A year ago, 73 townhouse owners in the Mill Hill development off Route 155 went to Guilderland’s board of assessment review to ask for their properties to be declared condominiums, which would lower their combined assessment by about $9.7 million. 

They were successful and, said Van Wagenen this week, “got quite a break last year.” Not only were the properties now compared to apartments, but also the town was still working with 2005 values, she said. 

She had told The Enterprise earlier that an average assessment for one of the townhouses was about $325,500, which would go down to about $197,100 if they were declared condos.

This year, Van Wagenen said, some of those owners had expected their assessments to remain unchanged. The majority saw their valuation rise by about 10 percent, Van Wagenen said, although a few went up 25 percent. 

Nearly all of Guilderland’s large apartment complexes, including Woodlake, Regency Park, Heritage Village, and Fairwood, also filed grievances, Van Wagenen said.
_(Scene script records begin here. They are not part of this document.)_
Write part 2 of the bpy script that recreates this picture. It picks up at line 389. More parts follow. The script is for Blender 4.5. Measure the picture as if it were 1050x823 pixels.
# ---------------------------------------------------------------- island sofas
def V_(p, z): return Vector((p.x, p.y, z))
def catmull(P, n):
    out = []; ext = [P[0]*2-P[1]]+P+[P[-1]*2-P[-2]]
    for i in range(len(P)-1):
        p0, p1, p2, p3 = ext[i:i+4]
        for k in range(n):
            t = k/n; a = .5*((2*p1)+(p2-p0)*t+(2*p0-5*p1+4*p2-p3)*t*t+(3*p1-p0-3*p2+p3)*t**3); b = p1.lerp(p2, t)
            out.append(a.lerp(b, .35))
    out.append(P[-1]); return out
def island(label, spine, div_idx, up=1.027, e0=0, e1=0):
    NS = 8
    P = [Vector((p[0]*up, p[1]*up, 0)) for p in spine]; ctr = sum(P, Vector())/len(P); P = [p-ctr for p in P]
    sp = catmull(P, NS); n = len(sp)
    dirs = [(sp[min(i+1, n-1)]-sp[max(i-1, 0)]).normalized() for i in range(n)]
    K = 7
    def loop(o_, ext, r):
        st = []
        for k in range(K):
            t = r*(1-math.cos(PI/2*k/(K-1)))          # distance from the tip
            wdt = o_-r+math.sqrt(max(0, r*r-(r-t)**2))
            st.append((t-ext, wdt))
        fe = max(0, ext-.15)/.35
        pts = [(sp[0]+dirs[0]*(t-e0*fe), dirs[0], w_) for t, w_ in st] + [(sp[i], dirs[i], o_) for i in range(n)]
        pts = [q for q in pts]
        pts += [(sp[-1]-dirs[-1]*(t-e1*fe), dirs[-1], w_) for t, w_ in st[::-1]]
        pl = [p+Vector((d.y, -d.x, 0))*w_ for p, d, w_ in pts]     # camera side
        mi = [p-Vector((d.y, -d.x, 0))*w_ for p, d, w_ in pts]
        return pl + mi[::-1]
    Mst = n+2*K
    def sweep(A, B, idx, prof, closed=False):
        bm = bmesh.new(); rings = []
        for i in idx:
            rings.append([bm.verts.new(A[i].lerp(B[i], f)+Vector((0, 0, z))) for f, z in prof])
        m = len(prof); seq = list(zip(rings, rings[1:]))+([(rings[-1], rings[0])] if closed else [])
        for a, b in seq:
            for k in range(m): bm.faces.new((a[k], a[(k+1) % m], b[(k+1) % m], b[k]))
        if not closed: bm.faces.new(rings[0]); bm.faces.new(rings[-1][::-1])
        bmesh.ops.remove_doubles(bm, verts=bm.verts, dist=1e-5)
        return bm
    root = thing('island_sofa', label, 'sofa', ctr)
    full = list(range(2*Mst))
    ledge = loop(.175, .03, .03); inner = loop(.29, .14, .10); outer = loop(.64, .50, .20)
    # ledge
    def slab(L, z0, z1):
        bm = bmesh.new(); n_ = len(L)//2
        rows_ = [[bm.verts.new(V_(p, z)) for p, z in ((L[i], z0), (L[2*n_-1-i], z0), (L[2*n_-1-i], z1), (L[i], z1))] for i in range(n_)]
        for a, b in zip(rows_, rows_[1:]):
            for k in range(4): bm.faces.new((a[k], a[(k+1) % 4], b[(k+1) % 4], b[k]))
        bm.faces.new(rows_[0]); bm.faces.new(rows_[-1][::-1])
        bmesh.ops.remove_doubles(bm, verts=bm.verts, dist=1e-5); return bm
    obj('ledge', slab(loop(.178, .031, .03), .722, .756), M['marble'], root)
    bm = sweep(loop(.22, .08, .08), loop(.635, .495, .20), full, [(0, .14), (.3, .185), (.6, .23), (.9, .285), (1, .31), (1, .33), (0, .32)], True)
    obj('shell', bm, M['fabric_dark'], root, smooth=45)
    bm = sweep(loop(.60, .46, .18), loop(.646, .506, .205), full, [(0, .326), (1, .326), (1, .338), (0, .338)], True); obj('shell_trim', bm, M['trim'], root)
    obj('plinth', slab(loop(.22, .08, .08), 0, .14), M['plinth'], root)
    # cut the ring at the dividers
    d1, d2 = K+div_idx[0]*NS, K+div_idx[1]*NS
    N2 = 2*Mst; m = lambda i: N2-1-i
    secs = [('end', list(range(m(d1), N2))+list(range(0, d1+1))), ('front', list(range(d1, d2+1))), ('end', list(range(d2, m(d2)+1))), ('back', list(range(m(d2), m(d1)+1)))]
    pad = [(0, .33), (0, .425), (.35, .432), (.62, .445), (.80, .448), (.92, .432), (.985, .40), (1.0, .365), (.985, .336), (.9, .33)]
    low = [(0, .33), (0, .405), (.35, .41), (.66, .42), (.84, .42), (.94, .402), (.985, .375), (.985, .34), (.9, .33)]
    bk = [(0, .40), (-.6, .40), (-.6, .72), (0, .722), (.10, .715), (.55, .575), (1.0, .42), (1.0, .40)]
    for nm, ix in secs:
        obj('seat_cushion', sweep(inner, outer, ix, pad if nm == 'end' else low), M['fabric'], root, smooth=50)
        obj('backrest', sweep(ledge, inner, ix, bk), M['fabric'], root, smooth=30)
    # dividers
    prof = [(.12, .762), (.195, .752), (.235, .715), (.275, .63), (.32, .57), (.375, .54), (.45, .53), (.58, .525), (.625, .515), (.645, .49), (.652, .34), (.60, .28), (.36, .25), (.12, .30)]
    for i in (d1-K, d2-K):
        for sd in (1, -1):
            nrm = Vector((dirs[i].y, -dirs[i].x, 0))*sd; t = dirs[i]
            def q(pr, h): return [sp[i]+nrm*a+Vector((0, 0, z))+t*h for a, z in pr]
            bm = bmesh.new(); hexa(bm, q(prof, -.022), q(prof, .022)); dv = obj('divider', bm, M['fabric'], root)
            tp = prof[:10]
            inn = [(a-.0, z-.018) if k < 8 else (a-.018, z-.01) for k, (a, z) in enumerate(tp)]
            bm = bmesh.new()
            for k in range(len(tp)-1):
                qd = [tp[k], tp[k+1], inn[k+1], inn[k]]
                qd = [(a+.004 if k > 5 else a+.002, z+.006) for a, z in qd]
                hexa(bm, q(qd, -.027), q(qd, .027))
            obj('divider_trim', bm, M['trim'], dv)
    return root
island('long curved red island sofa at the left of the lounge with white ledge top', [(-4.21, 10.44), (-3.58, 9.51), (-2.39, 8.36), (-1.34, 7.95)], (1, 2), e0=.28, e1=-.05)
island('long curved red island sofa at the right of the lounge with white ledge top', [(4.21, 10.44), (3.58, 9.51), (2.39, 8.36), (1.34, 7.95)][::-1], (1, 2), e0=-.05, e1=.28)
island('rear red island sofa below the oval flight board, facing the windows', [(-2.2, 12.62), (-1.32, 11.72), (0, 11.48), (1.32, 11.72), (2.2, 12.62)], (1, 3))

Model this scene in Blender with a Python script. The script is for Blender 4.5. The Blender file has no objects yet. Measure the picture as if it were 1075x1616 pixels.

None were successful, she said. 

Van Wagenen has not yet calculated the total value of properties held by Guilderland’s single-largest taxpayer, Pyramid, which owns Crossgates Mall and many properties around it.

Pyramid did not file any grievances this year.

Many of the formerly residential properties owned by Pyramid on streets from the Westmere neighborhood that includes Lawton Terrace and Rialton Court are held in the names of various limited-liability corporations, so it takes time to locate them and add them all together, Van Wagenen said. 

She added that she expects to know this figure in August, because, she said, by then the school districts and some of the fire districts want to know want a list of the town’s top 10 largest taxpayers.